Corporate income tax is levied as a flat nationwide tax at a rate of 15 percent of taxable corporate income. Taxable income (i.e. annual business profit) forms the tax base for corporate income tax. Under German commercial law, corporate company annual profit is calculated according to the accrual basis accounting method. This is recorded in the annual financial statement and forms the basis for determining taxable income.

However, German tax law provides different accounting options and income correction rules, meaning that the taxable income usually differs from the annual profit determined in the financial statement under commercial law. For more information please also refer to our chapter on tax deductions.

Solidarity Surcharge 

In addition, a solidarity surcharge (Solidaritätszuschlag) is added on top of the corporate income tax. The surcharge is a fixed and flat nationwide component of company taxation and set at a rate of 5.5 percent of the 15 percent corporate income tax (not the income); creating a total of 0.83 percent of taxable income. Taken together, the corporate income tax and solidarity surcharge amount to a total taxable rate of 15.83 percent.


Trade Tax

All commercial business operations are liable to trade tax. Although trade tax is regulated by federal law, it is a municipal tax with rates varying at the municipal level.

Trade Tax Rate

Irrespective of their legal form, all commercial business operations in Germany are liable to trade tax (Gewerbesteuer). The trade tax rate is set by local authorities which means it can vary from one municipality to the next. The rules for determining the taxable income (business profits plus certain statutory additions and allowances) are the same throughout Germany. Moreover, the trade tax rate is the same rate for all businesses within one municipality. The minimum trade tax rate must be at least seven percent. There is no statutory ceiling of the trade tax rate, but the German average trade tax rate is slightly above 14 percent. As a rule, the trade tax rate tends to be higher in urban locations than in rural areas. The solidarity surcharge is not levied on trade tax. 

Determining the Trade Tax Rate

The trade tax rate depends on two factors: 

  • the multiplier (Hebesatz) stipulated individually by every municipality
  • the tax base rate of 3.5 percent (across Germany)

The taxable income of the company is multiplied with the tax base rate (3.5 percent) which results in the so-called tax base amount. The tax base amount is then multiplied with the applicable municipal multiplier; which results in the sum total of trade tax which is due. The multiplier is set by each municipality. On average, it is slightly above 400 percent, but may not total less than 200 percent. There is no upper limit for the municipal multiplier. 

Model calculation: A GmbH with an annual taxable income of EUR 1,000,000 is based in city A. City A has stipulated a municipal multiplier of 400 percent. The tax base amount for the GmbH is 3.5 percent of its annual taxable earnings or EUR 35,000. The EUR 35,000 is multiplied by the municipal multiplier of 400 percent, resulting in a total trade tax amount for the GmbH of EUR 140,000. 


Taxation of Dividends

Germany provides an extensive network of double taxation agreements to ensure that double taxation in international business can be avoided.

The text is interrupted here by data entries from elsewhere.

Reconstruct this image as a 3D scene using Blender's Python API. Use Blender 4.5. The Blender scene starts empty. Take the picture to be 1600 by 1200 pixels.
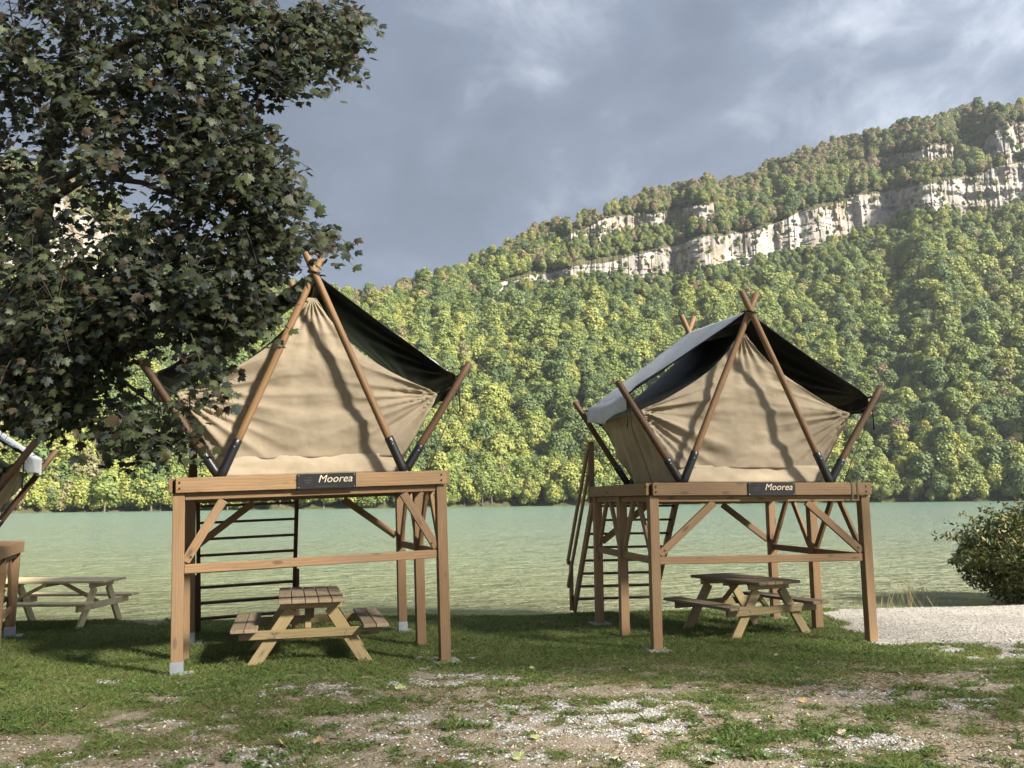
import bpy, bmesh, math, random
import numpy as np
from mathutils import Vector, Matrix
random.seed(7); rng = np.random.default_rng(11)
S = bpy.context.scene; COL = S.collection
R = math.radians

# ------------------------------------------------------------------ camera
CF = 1300.0; CH = 1.62; PITCH = math.atan(183/CF); ROLL = R(0.6)
cam = bpy.data.cameras.new('camera'); co = bpy.data.objects.new('camera', cam); COL.objects.link(co)
cam.sensor_fit = 'HORIZONTAL'; cam.sensor_width = 36.0; cam.lens = 36.0*CF/1600; cam.clip_start = 0.05; cam.clip_end = 6000
co.matrix_world = Matrix.Translation((0, 0, CH)) @ Matrix.Rotation(R(90)+PITCH, 4, 'X') @ Matrix.Rotation(-ROLL, 4, 'Z')
S.camera = co
# ------------------------------------------------------------------ light
SUN_AZ = R(54); SUN_EL = R(33)          # azimuth measured from straight behind the camera towards the right
sdir = Vector((math.sin(SUN_AZ)*math.cos(SUN_EL), -math.cos(SUN_AZ)*math.cos(SUN_EL), math.sin(SUN_EL)))
sun = bpy.data.lights.new('sun', 'SUN'); sun.energy = 5.0; sun.angle = R(6.0); sun.color = (1.0, 0.945, 0.85)
so = bpy.data.objects.new('sun', sun); COL.objects.link(so); so.rotation_euler = sdir.to_track_quat('Z', 'Y').to_euler()
S.view_settings.view_transform = 'Standard'; S.view_settings.look = 'None'; S.view_settings.gamma = 1.0
S.view_settings.use_curve_mapping = False; S.view_settings.exposure = 1.88
S.cycles.max_bounces = 6; S.cycles.transparent_max_bounces = 8

W = bpy.data.worlds.new('World'); S.world = W; W.use_nodes = True
nt = W.node_tree; nt.nodes.clear()
def N(nt, t, **k):
    n = nt.nodes.new(t)
    for a, v in k.items():
        if a.startswith('i_'):
            n.inputs[a[2:].replace('_', ' ')].default_value = v
        else: setattr(n, a, v)
    return n
def ramp(nt, stops, fac=None):
    n = nt.nodes.new('ShaderNodeValToRGB'); e = n.color_ramp.elements
    while len(e) < len(stops): e.new(0.5)
    for i, (p, c) in enumerate(stops):
        e[i].position = p; e[i].color = (*c, 1) if len(c) == 3 else c
    if fac is not None: nt.links.new(fac, n.inputs[0])
    return n
def math_(nt, op, a, b=None, c=None):
    n = nt.nodes.new('ShaderNodeMath'); n.operation = op
    for i, v in enumerate((a, b, c)):
        if v is None: continue
        if isinstance(v, (int, float)): n.inputs[i].default_value = v
        else: nt.links.new(v, n.inputs[i])
    return n.outputs[0]
def mix(nt, fac, a, b, blend='MIX'):
    n = nt.nodes.new('ShaderNodeMix'); n.data_type = 'RGBA'; n.blend_type = blend
    for i, v in ((0, fac), (6, a), (7, b)):
        if isinstance(v, (int, float)): n.inputs[i].default_value = v
        elif isinstance(v, tuple): n.inputs[i].default_value = (*v, 1)
        else: nt.links.new(v, n.inputs[i])
    return n.outputs[2]
def noise(nt, vec, scale, detail=4, rough=0.55, dist=0.0, out=0):
    n = nt.nodes.new('ShaderNodeTexNoise'); n.inputs['Scale'].default_value = scale; n.inputs['Detail'].default_value = detail
    n.inputs['Roughness'].default_value = rough; n.inputs['Distortion'].default_value = dist
    if vec is not None: nt.links.new(vec, n.inputs['Vector'])
    return n.outputs[out]
def mapping(nt, vec, scale=(1, 1, 1), loc=(0, 0, 0), rot=(0, 0, 0)):
    n = nt.nodes.new('ShaderNodeMapping'); n.inputs['Scale'].default_value = scale; n.inputs['Location'].default_value = loc
    n.inputs['Rotation'].default_value = rot; nt.links.new(vec, n.inputs['Vector']); return n.outputs[0]

sky = N(nt, 'ShaderNodeTexSky', sky_type='NISHITA', sun_disc=False)
sky.sun_elevation = SUN_EL; sky.sun_rotation = math.atan2(sdir.x, sdir.y)
tc = N(nt, 'ShaderNodeTexCoord')
sep = N(nt, 'ShaderNodeSeparateXYZ'); nt.links.new(tc.outputs['Generated'], sep.inputs[0])
zz = math_(nt, 'ADD', math_(nt, 'MAXIMUM', sep.outputs[2], 0.0), 0.16)
comb = N(nt, 'ShaderNodeCombineXYZ')
nt.links.new(math_(nt, 'DIVIDE', sep.outputs[0], zz), comb.inputs[0]); nt.links.new(math_(nt, 'DIVIDE', sep.outputs[1], zz), comb.inputs[1])
cv = comb.outputs[0]
c1 = noise(nt, mapping(nt, cv, (0.9, 0.55, 1), (2.3, 0.7, 0), (0, 0, 0.35)), 2.0, 8, 0.56, 0.5)
c2 = noise(nt, mapping(nt, cv, (0.8, 0.5, 1), (5.1, 1.7, 3), (0, 0, 0.25)), 0.75, 4, 0.5, 0.2)
c3 = noise(nt, mapping(nt, cv, (1.1, 0.9, 1), (1.1, 4.7, 1)), 4.5, 6, 0.6, 0.5)
dens = math_(nt, 'ADD', math_(nt, 'MULTIPLY', c1, 0.65), math_(nt, 'ADD', math_(nt, 'MULTIPLY', c2, 0.45), math_(nt, 'MULTIPLY', c3, 0.32)))
cloud = ramp(nt, [(0.51, (2.1, 2.16, 2.24)), (0.58, (1.15, 1.23, 1.37)), (0.63, (0.72, 0.83, 1.03)), (0.69, (0.45, 0.55, 0.74)), (0.80, (0.33, 0.41, 0.56))], dens)
cover = ramp(nt, [(0.5, (0.78,)*3), (0.64, (0.96,)*3)], dens)
dt_ = N(nt, 'ShaderNodeVectorMath', operation='DOT_PRODUCT'); nt.links.new(tc.outputs['Generated'], dt_.inputs[0]); dt_.inputs[1].default_value = tuple(sdir)
glow = math_(nt, 'ADD', 0.95, math_(nt, 'MULTIPLY', math_(nt, 'POWER', math_(nt, 'ADD', math_(nt, 'MULTIPLY', dt_.outputs['Value'], 0.5), 0.5), 2.0), 1.3))   # clouds lightened towards the sun behind the view, added to lift foreground light
hz = ramp(nt, [(0.10, (0.55,)*3), (0.34, (0,)*3)], sep.outputs[2]); cloud2 = mix(nt, hz.outputs[0], cloud.outputs[0], (1.15, 1.35, 1.68))
cl2 = N(nt, 'ShaderNodeVectorMath', operation='SCALE'); nt.links.new(cloud2, cl2.inputs[0]); nt.links.new(glow, cl2.inputs['Scale'])
skyc = mix(nt, cover.outputs[0], sky.outputs[0], cl2.outputs[0])
bg = N(nt, 'ShaderNodeBackground'); bg.inputs[1].default_value = 0.11; nt.links.new(skyc, bg.inputs[0])
wo = N(nt, 'ShaderNodeOutputWorld'); nt.links.new(bg.outputs[0], wo.inputs[0])

# ------------------------------------------------------------------ numeric helpers
fw = np.array([0, math.cos(PITCH), math.sin(PITCH)]); up0 = np.array([0, -math.sin(PITCH), math.cos(PITCH)]); rt0 = np.array([1., 0, 0])
RT = math.cos(ROLL)*rt0-math.sin(ROLL)*up0; UP = math.cos(ROLL)*up0+math.sin(ROLL)*rt0
CP = np.array([0, 0, CH])
def ray(x, y):                     # view direction of a photo pixel (1600 x 1200), used to work out real positions
    x = np.asarray(x, float)[..., None]; y = np.asarray(y, float)[..., None]
    return fw*CF+RT*(x-800)-UP*(y-600)
def to_px(P):
    v = np.asarray(P)-CP; z = np.maximum(v@fw, 0.05)
    return 800+CF*(v@RT)/z, 600-CF*(v@UP)/z
def hsh(ix, iy, seed):
    h = (ix.astype(np.int64)*374761393+iy.astype(np.int64)*668265263+seed*974634521) & 0xffffffff
    h = ((h ^ (h >> 13))*1274126177) & 0xffffffff
    return ((h ^ (h >> 16)) & 0xffff)/65535.0
def vnoise(x, y, seed=0):
    x = np.asarray(x, float); y = np.asarray(y, float)
    ix = np.floor(x); iy = np.floor(y); fx = x-ix; fy = y-iy; fx = fx*fx*(3-2*fx); fy = fy*fy*(3-2*fy)
    a = hsh(ix, iy, seed); b = hsh(ix+1, iy, seed); c = hsh(ix, iy+1, seed); d = hsh(ix+1, iy+1, seed)
    return (a*(1-fx)+b*fx)*(1-fy)+(c*(1-fx)+d*fx)*fy
def fbm(x, y, seed=0, o=4):
    s = 0; a = 0.5; t = 0
    for i in range(o):
        s = s+a*vnoise(x, y, seed+i*17); t += a; a *= 0.5; x = x*2.03+11.3; y = y*2.03+5.7
    return s/t
def ss(a, b, x):
    t = np.clip((np.asarray(x, float)-a)/(b-a), 0, 1); return t*t*(3-2*t)

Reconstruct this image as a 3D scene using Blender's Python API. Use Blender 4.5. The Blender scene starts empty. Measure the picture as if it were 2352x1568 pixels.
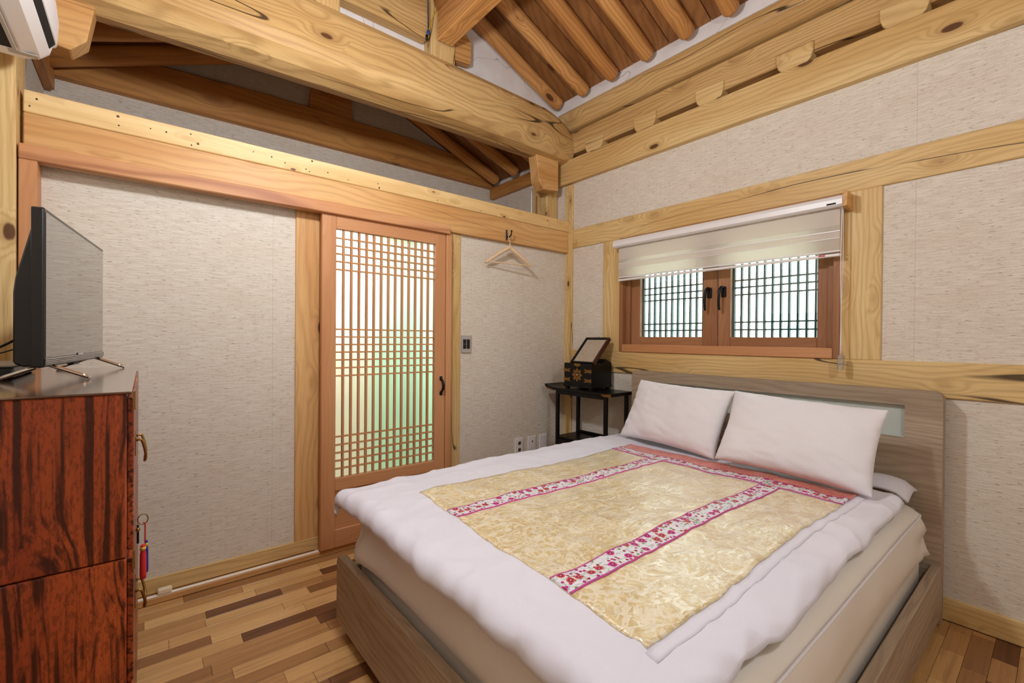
import bpy, bmesh, math, random
from mathutils import Vector, Matrix, Quaternion, noise as mnoise
random.seed(7)
S = bpy.context.scene
COL = S.collection
PI = math.pi

# ------------------------------------------------------------------ camera
def cam_axes(yaw, pitch, roll):
    f = Vector((math.sin(yaw)*math.cos(pitch), math.cos(yaw)*math.cos(pitch), math.sin(pitch)))
    r = Vector((math.cos(yaw), -math.sin(yaw), 0)); u = r.cross(f)
    return r*math.cos(roll)+u*math.sin(roll), -r*math.sin(roll)+u*math.cos(roll), f
CAMP = Vector((-2.925, -2.836, 1.3))
_r, _u, _f = cam_axes(math.radians(39.14), math.radians(-.36), math.radians(.47))
cd = bpy.data.cameras.new('camera'); cam = bpy.data.objects.new('camera', cd); COL.objects.link(cam)
cd.sensor_width = 36; cd.lens = 36*1038.02/2352; cd.clip_start = .02; cd.clip_end = 200
cam.matrix_world = Matrix(((_r.x,_u.x,-_f.x,CAMP.x),(_r.y,_u.y,-_f.y,CAMP.y),(_r.z,_u.z,-_f.z,CAMP.z),(0,0,0,1)))
S.camera = cam
# ------------------------------------------------------------------ world, exposure
W = bpy.data.worlds.new('world'); S.world = W; W.use_nodes = True
bg = W.node_tree.nodes['Background']; bg.inputs[0].default_value = (.93,1,.985,1); bg.inputs[1].default_value = 9.0
S.view_settings.view_transform = 'Standard'; S.view_settings.look = 'None'
S.view_settings.gamma = 1; S.view_settings.use_curve_mapping = False
S.view_settings.exposure = 0.0
S.cycles.use_denoising = True
S.cycles.use_adaptive_sampling = True; S.cycles.adaptive_threshold = .1
S.cycles.use_light_tree = False; S.cycles.caustics_reflective = False; S.cycles.caustics_refractive = False
S.cycles.max_bounces = 8; S.cycles.diffuse_bounces = 4; S.cycles.glossy_bounces = 3; S.cycles.transmission_bounces = 8; S.cycles.transparent_max_bounces = 12
S.cycles.sample_clamp_indirect = 6
LAMP_W = 1.0

# ------------------------------------------------------------------ node helper
def lin(c):
    f = lambda v: v/12.92 if v <= .04045 else ((v+.055)/1.055)**2.4
    return tuple(f(v/255) for v in c)+(1,)
class G:
    def __init__(s, name):
        s.m = bpy.data.materials.new(name); s.m.use_nodes = True; s.t = s.m.node_tree
        s.b = s.t.nodes['Principled BSDF']; s.out = s.t.nodes['Material Output']
    def put(s, sock, v):
        if isinstance(v, bpy.types.NodeSocket): s.t.links.new(v, sock)
        elif v is not None:
            if sock.type == 'RGBA' and isinstance(v, tuple) and len(v) == 3: v = lin(v)
            sock.default_value = v
    def n(s, typ, props=None, **ins):
        nd = s.t.nodes.new('ShaderNode'+typ)
        for k, v in (props or {}).items(): setattr(nd, k, v)
        for k, v in ins.items():
            key = int(k[1:]) if k[0] == '_' else k.replace('_', ' ')
            s.put(nd.inputs[key], v)
        return nd
    def math(s, op, a, b=None, c=None, clamp=False):
        nd = s.n('Math', dict(operation=op, use_clamp=clamp)); s.put(nd.inputs[0], a)
        if b is not None: s.put(nd.inputs[1], b)
        if c is not None: s.put(nd.inputs[2], c)
        return nd.outputs[0]
    def vm(s, op, a, b):
        nd = s.n('VectorMath', dict(operation=op)); s.put(nd.inputs[0], a); s.put(nd.inputs[1], b); return nd.outputs[0]
    def ss(s, v, a, b, lo=0., hi=1.):
        nd = s.n('MapRange', dict(interpolation_type='SMOOTHSTEP', clamp=True)); s.put(nd.inputs[0], v)
        for i, x in ((1,a),(2,b),(3,lo),(4,hi)): nd.inputs[i].default_value = x
        return nd.outputs[0]
    def mix(s, f, a, b, blend='MIX'):
        nd = s.n('Mix', dict(data_type='RGBA', blend_type=blend)); s.put(nd.inputs[0], f); s.put(nd.inputs[6], a); s.put(nd.inputs[7], b)
        return nd.outputs[2]
    def noise(s, vec, scale, detail=2, rough=.5, dist=0, out=0, dims='3D'):
        nd = s.n('TexNoise', dict(noise_dimensions=dims), Vector=vec, Scale=float(scale), Detail=float(detail), Roughness=rough, Distortion=float(dist)); return nd.outputs[out]
    def voro(s, vec, scale, rnd=1., feature='F1', dims='3D'):
        nd = s.n('TexVoronoi', dict(feature=feature, voronoi_dimensions=dims), Vector=vec, Scale=float(scale), Randomness=rnd); return nd
    def ramp(s, f, stops):
        nd = s.n('ValToRGB'); s.put(nd.inputs[0], f); el = nd.color_ramp.elements
        while len(el) < len(stops): el.new(.5)
        for e, (p, c) in zip(el, stops): e.position = p; e.color = lin(c)
        return nd.outputs[0]
    def obj(s): return s.n('TexCoord').outputs['Object']
    def uv(s): return s.n('TexCoord').outputs['UV']
    def pos(s): return s.n('NewGeometry').outputs['Position']
    def sep(s, v): nd = s.n('SeparateXYZ', None, _0=v); return nd.outputs
    def comb(s, x, y, z): return s.n('CombineXYZ', None, _0=x, _1=y, _2=z).outputs[0]
    def bump(s, h, strength=.2, dist=.01):
        nd = s.n('Bump', None, Strength=strength, Distance=dist, Height=h); s.t.links.new(nd.outputs[0], s.b.inputs['Normal'])
    def base(s, col=None, rough=None, **kw):
        if col is not None: s.put(s.b.inputs['Base Color'], col)
        if rough is not None: s.put(s.b.inputs['Roughness'], rough)
        for k, v in kw.items(): s.put(s.b.inputs[k.replace('_', ' ')], v)
        return s.m
def plain(name, col, rough=.5, **kw): return G(name).base(col, rough, **kw)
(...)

Corporate Shareholders - Withholding Tax 

If a German subsidiary company distributes profits to its foreign parent corporation (a dividend payment) then a 25 percent rate of withholding tax (Kapitalertragssteueris payable in Germany. 

Within the EU, dividend payments between a corporate domestic subsidiary company and a corporate foreign parent company are tax-free over and above a 10 percent stake.

In the event of the existence of a double taxation agreement (DTA) between the Federal Republic of Germany and another country, the withholding tax in the DTAs is usually levied at a significantly lower rate, e.g. 15, 10, 5 or even 0 percent. Withholding tax still paid in Germany can be credited against existing foreign tax obligations or the parent company has been exempted from dividend-payable tax in the respective DTA state. Different rules may apply for dividend payments by partnerships. 

In cases where there is no applicable DTA between Germany and the foreign nation, two fifths of the withholding tax paid can be reimbursed if the creditor of the dividend-paying German corporation is a foreign corporation. 

Private Shareholders – Final Withholding Tax

Profits which are distributed to private shareholders are liable to a final withholding tax (Abgeltungssteuerof 25 percent plus the solidarity surcharge. The final withholding tax is retained by the debtor of the dividend or the institution managing the deposit (for instance a bank) and then paid to the tax office. However, the application of a DTA may lead to a lower withholding tax if the private stockholder resides in another country.